Tesmer v. Granholm, No. 00-10082 (ED Mich, 2000) (seeking to enjoin 1999 PA 200 from taking effect on April 1, 2000).
Further, this Court has pending before it a related issue that could prove instructive for any amendment of Chapter 6. For the past two terms, this Court has considered whether counsel must be appointed for indigent defendants who apply for leave to appeal a guilty or nolo contendere plea. Whatever decision the Court reaches in that case, the complexities surrounding the decision could aid the Court in amending Chapter 6.
People v. Bulger, 459 Mich. 873 (1998) (granting leave), 461 Mich. 1204 (1999) (ordering the case to be resubmitted).
By employing the usual notice, publication, and comment practices for amending the court rules, this Court could be more educated about the action it takes. For example, during what would be the comment period, the federal district court may rule on the constitutionality of 1999 PA 200. Should that Court hold the new enactment a constitutional violation, waiting to amend the court rules would spare this Court the burden of setting in motion a second time the court rules amendment machinery. Instead, by rushing to amend the rules, this Court unnecessarily places itself in the position of making a rule that possibly will be a federal constitutional violation itself, that would then have to be amended once more to bring the rule into compliance with the federal constitution.

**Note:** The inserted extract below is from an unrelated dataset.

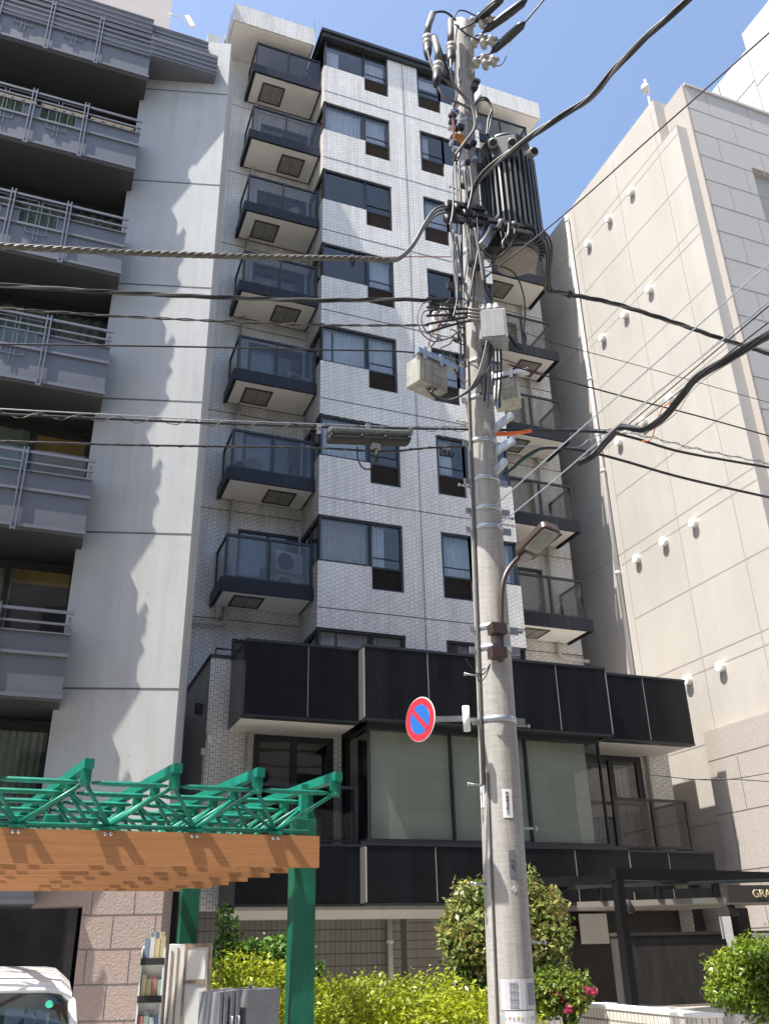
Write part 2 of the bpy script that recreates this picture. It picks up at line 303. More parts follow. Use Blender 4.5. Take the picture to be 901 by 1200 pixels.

And if the federal district court did not rule during what would be the comment period, this Court would still be better educated about its decision if it employed the normal procedures. Allowing interested persons to comment on the rule could independently inform the Court of whether it should amend Chapter 6 now or wait for a final decision, either from the federal district court or from this Court, regarding the constitutionality of 1999 PA 200. Similarly, this Court may finally decide whether counsel was required in those cases that arose before the statute became effective, which, however the Court decides, could be instructive about whether counsel is required in the face of 1999 PA 200.
Taking the more cautious approach, and following this Court's usual procedures, has nothing to do with the statute's presumed constitutionality. Our state constitution provides that appealing defendants have counsel "as provided by law." Const. 1963, art 1, § 20. Thus, in providing counsel, courts are directed to follow the Legislature's directives, Buback v. Governor, 380 Mich. 209, 226 (1968), so unless 1999 PA 200 is stricken, courts will follow it regardless of whether this Court amends Chapter 6 now or after following the normal course for amending rules. Following those normal procedures, though, could save this Court from having to undo its present act if 1999 PA 200 is overturned by the federal courts.
KELLY, J., joins in the statement of Cavanagh, J.